I know what it feels like to be laid off. Six months of my life were spent sending résumés into the void, waking up every morning with the same dull ache of uselessness. At a certain point, unemployment isn’t just about money. It seeps into your identity. You start to believe that everyone around you sees you as a failure, and even something as small as canceling a streaming subscription feels like an admission that you’re slipping out of the world.
That personal sting is why No Other Choice, Park Chan-wook’s latest film, hit me harder than I expected. Having its North American premiere at the 50th Toronto International Film Festival, the film is an absurdist black comedy that spirals into horror, one that uses murder as a metaphor for the desperation of modern unemployment. Adapted from Donald Westlake’s 1997 novel The Ax, it’s a story of a man who can’t let go of his career, or the idea that his worth is defined by it.

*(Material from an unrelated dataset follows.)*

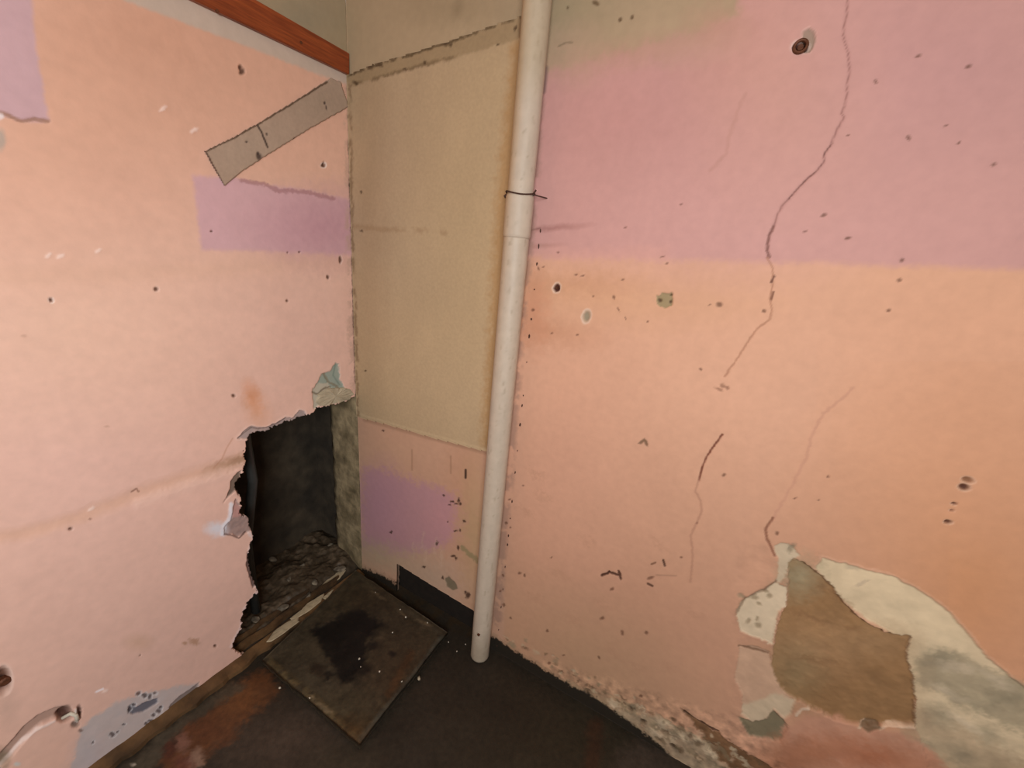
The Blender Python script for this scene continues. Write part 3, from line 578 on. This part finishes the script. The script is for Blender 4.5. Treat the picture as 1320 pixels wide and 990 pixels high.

Lee Byung-hun stars as Man-soo, a middle-aged paper company employee whose 25 years of service are rewarded with a pink slip. He’s not just angry; he’s humiliated. His family is counting on him, the mortgage is closing in, and he cannot imagine a future that doesn’t involve doing exactly what he has always done. Instead of reinventing himself, he begins to identify the people standing in his way of getting hired again and then, one by one, removes them.
On paper, this could play like a grim thriller. In Park’s hands, it’s far stranger and more exhilarating. No Other Choice is kinetic, messy, and deliberately overwhelming. The film swings from razor-sharp satire to slapstick humor to operatic violence in a matter of moments. Leaning into his signature tools—match cuts, ironic visual juxtapositions, bursts of biting comedy—he lets the chaos breathe. At times, the movie feels like it’s bursting at the seams, as if Park wants us to feel the same unrelenting pressure crushing Man-soo.

Lee Byung-hun delivers what may be a career-best performance. He plays Man-soo as both pathetic and terrifying, managing to maintain a sliver of humanity even as his actions become monstrous. It’s a role that demands constant recalibration: one moment, he’s a schlubby everyman cracking self-pitying jokes; the next, he’s a calculating predator. Without Lee’s ability to thread those extremes together, the film could have collapsed into caricature. Instead, he grounds it in something disturbingly real.
Visually, No Other Choice is one of Park’s most striking works, shaped by cinematographer Kim Ji-yong, who last collaborated with him on Decision to Leave in 2022. The imagery of paper, wood, and trees becomes a haunting motif, both a nod to Man-soo’s profession and a metaphor for the fragility of his identity. The production design makes his home feel like a crumbling fortress, not unlike the man himself. Park has always been a stylist, but here Kim’s precise, dynamic camerawork ensures the excess serves the story, pushing the satire into surreal territory while keeping humanity intact.
Still, the film isn’t without indulgence. At over two hours, it occasionally lingers too long on narrative detours, and not every joke lands as sharply as it should. But that looseness feels intentional, part of the film’s tonal whiplash. Park is less interested in a tidy thriller than in a messy, lived-in portrait of collapse. The result is thrilling, even when it teeters on the edge of excess.
What struck me most is how No Other Choice captures the absurdity of unemployment with almost painful accuracy. The dark joke at the center of the film is that it’s easier for Man-soo to murder his competition than to accept a life outside his narrow idea of success. It’s a satire of capitalism’s corrosive power, how a system that defines us by our ability to provide can push people to unthinkable extremes. Watching the film at TIFF, I found myself laughing, wincing, and, occasionally, nodding along with uncomfortable recognition.
In the end, No Other Choice feels like Park Chan-wook’s wildest and most unrestrained film since Oldboy (2003). It won’t be for everyone—the tonal swings are jarring, and the humor is pitch-black— but it’s undeniably alive. Park is having fun here, and that energy pulses through every frame. For me, it wasn’t just another Park Chan-wook spectacle. It was a mirror held up to the humiliations and absurdities of modern unemployment, an all too familiar story.